Los autores contractualistas (Rousseua y Hobbes) parten de un detonador para justificar al Estado. El primero es la libertad a cambio de la seguridad y, el segundo, es para limitar los egoísmos personales y evitar que el hombre sea el lobo del hombre.

La violencia y el engaño en el ejercicio del poder público ha sido un binomio perverso constante en la historia del desarrollo político de los pueblos. Los ejemplos son interminables, el célebre Álvaro Obregón sostenía: “Mientras más matas más gobiernas”. Empero, también, nos recuerda: “El que a hierro mata a hierro muere”, lo asesinaron en la bombilla en San Ángel en la Ciudad de México. Venustiano Carranza fue hombre muerto en Tlaxcalantongo, Puebla. Francisco I. Madero en el palacio de Lecumberri. Francisco Villa en Parral, Chihuahua. Emiliano Zapata en la hacienda “Chinameca”, Morelos.

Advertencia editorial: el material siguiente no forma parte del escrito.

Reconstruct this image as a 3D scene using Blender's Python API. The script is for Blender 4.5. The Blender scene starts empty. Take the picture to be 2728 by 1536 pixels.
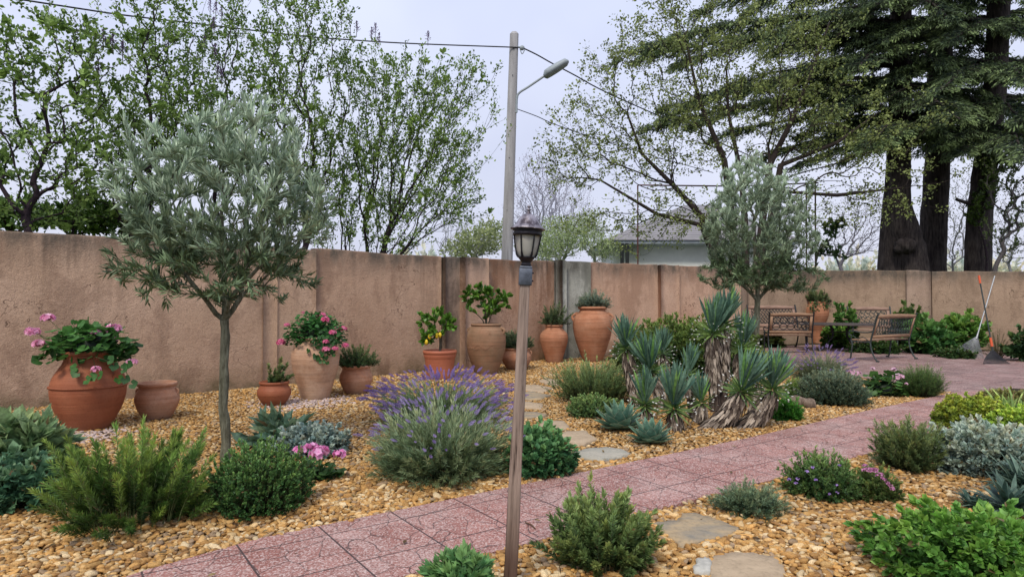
import bpy, math, random
import numpy as np
from mathutils import Vector, Matrix
random.seed(7)
rng = np.random.default_rng(11)
C = bpy.context.scene.collection
PI = math.pi
# ------------------------------------------------------------------ camera model
F = 1700.0; CXP = 1364.0; CYP = 768.0; CAMZ = 1.27
PITCH = math.atan(36 / F)
cp, sp = math.cos(PITCH), math.sin(PITCH)
def ray(px, py):
    x = (px - CXP) / F; y = -(py - CYP) / F
    return np.array([x, cp - sp * y, sp + cp * y])
def G(px, py, z=0.0):
    d = ray(px, py); t = (z - CAMZ) / d[2]
    return np.array([d[0] * t, d[1] * t, z])
def A(px, py, Y):
    d = ray(px, py); t = Y / d[1]
    return np.array([d[0] * t, Y, CAMZ + d[2] * t])
# ------------------------------------------------------------------ tags
def tag(o, label=None, cat=None, group=None, kind=None):
    if label: o['label'] = label
    if cat: o['category'] = cat
    if group: o['group'] = group
    if kind: o['kind'] = kind
    return o
def thing(name, label, cat, loc=(0, 0, 0), rz=0.0, group=None):
    o = bpy.data.objects.new(name, None); C.objects.link(o)
    o.empty_display_size = .1
    o.location = tuple(float(v) for v in loc); o.rotation_euler = (0, 0, rz)
    return tag(o, label, cat, group)
def copy_tree(o, parent=None):
    c = o.copy(); C.objects.link(c); c.parent = parent
    for ch in list(o.children): copy_tree(ch, c)
    return c
# ------------------------------------------------------------------ mesh builder
class MB:
    def __init__(s): s.V = []; s.L = []; s.S = []; s.C = []; s.n = 0
    def add(s, v, f, col=(1, 1, 1)):
        v = np.asarray(v, dtype=np.float64).reshape(-1, 3); f = np.asarray(f, dtype=np.int64)
        col = np.asarray(col, dtype=np.float64)
        if col.ndim == 1: col = np.tile(col[:3], (len(v), 1))
        s.V.append(v); s.L.append((f + s.n).ravel()); s.S.append(np.full(len(f), f.shape[1])); s.C.append(col); s.n += len(v)
        return s
    def box(s, c, d, rz=0, col=(1, 1, 1), M=None):
        x, y, z = d[0] / 2, d[1] / 2, d[2] / 2
        v = np.array([[-x,-y,-z],[x,-y,-z],[x,y,-z],[-x,y,-z],[-x,-y,z],[x,-y,z],[x,y,z],[-x,y,z]])
        if M is not None: v = v @ np.array(M).T
        ca, sa = math.cos(rz), math.sin(rz)
        v = np.c_[v[:, 0] * ca - v[:, 1] * sa, v[:, 0] * sa + v[:, 1] * ca, v[:, 2]] + np.array(c)
        return s.add(v, [[0,3,2,1],[4,5,6,7],[0,1,5,4],[1,2,6,5],[2,3,7,6],[3,0,4,7]], col)
    def beam(s, p, q, w, h, col=(1, 1, 1), up=(0, 0, 1)):
        p = np.array(p, float); q = np.array(q, float); d = q - p; L = np.linalg.norm(d); d /= L
        u = np.array(up, float); x = np.cross(d, u); x /= np.linalg.norm(x); u = np.cross(x, d)
        v = []
        for e in (p, q):
            for a, b in ((-1,-1),(1,-1),(1,1),(-1,1)): v.append(e + x * a * w / 2 + u * b * h / 2)
        return s.add(v, [[0,1,2,3],[7,6,5,4],[0,4,5,1],[1,5,6,2],[2,6,7,3],[3,7,4,0]], col)
    def lathe(s, prof, n=40, c=(0, 0, 0), col=(1, 1, 1), fl=None):
        prof = np.array(prof, float); k = len(prof); a = np.arange(n) * 2 * PI / n
        v = np.zeros((k, n, 3)); m = np.ones(n) if fl is None else fl(a)
        v[:, :, 0] = prof[:, 0:1] * np.cos(a) * m; v[:, :, 1] = prof[:, 0:1] * np.sin(a) * m; v[:, :, 2] = prof[:, 1:2]
        i = np.arange(k - 1)[:, None]; j = np.arange(n)[None]; j2 = (j + 1) % n
        f = np.stack([i * n + j, i * n + j2, (i + 1) * n + j2, (i + 1) * n + j], -1).reshape(-1, 4)
        return s.add(v.reshape(-1, 3) + np.array(c), f, col)
    def tubes(s, P, R, sides=5, col=(1, 1, 1), cap=False):
        # P (N,K,3), R (N,K); col (3,) or (N,3)
        P = np.asarray(P, float); R = np.asarray(R, float)
        if P.ndim == 2: P = P[None]; R = R[None] if R.ndim == 1 else R
        N, K, _ = P.shape
        T = np.gradient(P, axis=1); T /= np.linalg.norm(T, axis=2, keepdims=True) + 1e-12
        D = P[:, -1] - P[:, 0]; ref = np.where((np.abs(D[:, 2]) > .8 * np.linalg.norm(D, axis=1))[:, None], [1., 0.13, 0.], [0.05, .1, 1.])[:, None, :]
        X = np.cross(T, ref); X /= np.linalg.norm(X, axis=2, keepdims=True) + 1e-12; Y = np.cross(T, X)
        a = np.arange(sides) * 2 * PI / sides
        V = P[:, :, None] + R[:, :, None, None] * (X[:, :, None] * np.cos(a)[None, None, :, None] + Y[:, :, None] * np.sin(a)[None, None, :, None])
        b = (np.arange(N) * K * sides)[:, None, None]; i = np.arange(K - 1)[None, :, None]; j = np.arange(sides)[None, None]; j2 = (j + 1) % sides
        f = np.stack([b + i * sides + j, b + (i + 1) * sides + j, b + (i + 1) * sides + j2, b + i * sides + j2], -1).reshape(-1, 4)
        col = np.asarray(col, float)
        if col.ndim == 2: col = np.repeat(col, K * sides, axis=0)
        s.add(V.reshape(-1, 3), f, col)
        if cap:
            for e in (0, K - 1):
                vv = V[:, e].reshape(-1, 3); ff = (np.arange(N) * sides)[:, None] + np.arange(sides)[None]
                if e: ff = ff[:, ::-1]
                s.add(vv, ff, (col if col.ndim == 1 else np.repeat(col[::K * sides], sides, 0)))
        return s
    def tube(s, pts, r, sides=8, col=(1, 1, 1), cap=True):
        pts = np.asarray(pts, float); r = np.full(len(pts), r) if np.isscalar(r) else np.asarray(r, float)
        return s.tubes(pts[None], r[None], sides, col, cap)
    def inst(s, T, P, D, S, Cc, W=1.0, N=None, roll=None):
        # leaf template T=(verts,faces); y axis = D
        tv, tf = T; P = np.asarray(P, float); D = np.asarray(D, float); n = len(P)
        if n == 0: return s
        D = D / (np.linalg.norm(D, axis=1, keepdims=True) + 1e-12)
        if N is None: N = rng.normal(size=(n, 3))
        N = np.asarray(N, float)
        if N.ndim == 1: N = np.tile(N, (n, 1))
        X = np.cross(D, N); X /= np.linalg.norm(X, axis=1, keepdims=True) + 1e-9; Z = np.cross(X, D)
        S = np.broadcast_to(np.asarray(S, float), (n,)); W = np.broadcast_to(np.asarray(W, float), (n,))
        V = P[:, None] + S[:, None, None] * (X[:, None] * (tv[None, :, 0:1] * W[:, None, None]) + D[:, None] * tv[None, :, 1:2] + Z[:, None] * tv[None, :, 2:3])
        f = (np.arange(n) * len(tv))[:, None, None] + tf[None]
        Cc = np.asarray(Cc, float)
        if Cc.ndim == 1: Cc = np.tile(Cc, (n, 1))
        return s.add(V.reshape(-1, 3), f.reshape(-1, tf.shape[1]), np.repeat(Cc, len(tv), 0))
    def build(s, name, mat, parent=None, smooth=False, origin=None, bevel=0):
        me = bpy.data.meshes.new(name)
        V = np.concatenate(s.V); L = np.concatenate(s.L); S = np.concatenate(s.S); Co = np.concatenate(s.C)
        if origin is not None: V = V - np.array(origin)
        me.vertices.add(len(V)); me.vertices.foreach_set('co', V.astype(np.float32).ravel())
        me.loops.add(len(L)); me.loops.foreach_set('vertex_index', L.astype(np.int32))
        me.polygons.add(len(S)); st = np.concatenate([[0], np.cumsum(S)[:-1]])
        me.polygons.foreach_set('loop_start', st.astype(np.int32))
        try: me.polygons.foreach_set('loop_total', S.astype(np.int32))
        except Exception: pass
        a = me.color_attributes.new('Col', 'FLOAT_COLOR', 'POINT')
        a.data.foreach_set('color', np.c_[Co, np.ones(len(Co))].astype(np.float32).ravel())
        me.update(calc_edges=True); me.validate(clean_customdata=False)
        if smooth: me.polygons.foreach_set('use_smooth', np.ones(len(me.polygons), bool))
        me.materials.append(mat)
        o = bpy.data.objects.new(name, me); C.objects.link(o)
        if parent: o.parent = parent
        if origin is not None: o.location = tuple(float(v) for v in origin)
        if bevel:
            b = o.modifiers.new('bev', 'BEVEL'); b.width = bevel; b.segments = 2; b.limit_method = 'ANGLE'
        return o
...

Los Estados Unidos de América no son la excepción, John Fitzgerald Kennedy, en Dallas, Texas. Abraham Lincoln fue acribillado en un teatro. El presidente William McKinley también fue asesinado, lo mismo que el presidente James Garfield, muerto por un abogado desempleado, al parecer porque no le dio trabajo.

En la tragicomedia política mexicana la simulación, muerte y engaño están presentes: Colosio y Ruiz Massieu fueron asesinados vilmente, Manuel J. Cloutier al parecer sufrió un “lamentable accidente carretero".

Las redes sociales abonan para la posverdad, es decir la mentira como ropaje de la simulación en aras de acabar con la alteridad.

Por momentos la realidad política mexicana resulta tan absurda como la brillante idea de aquel borracho que decide curarse la cruda dándose un tiro en la cabeza.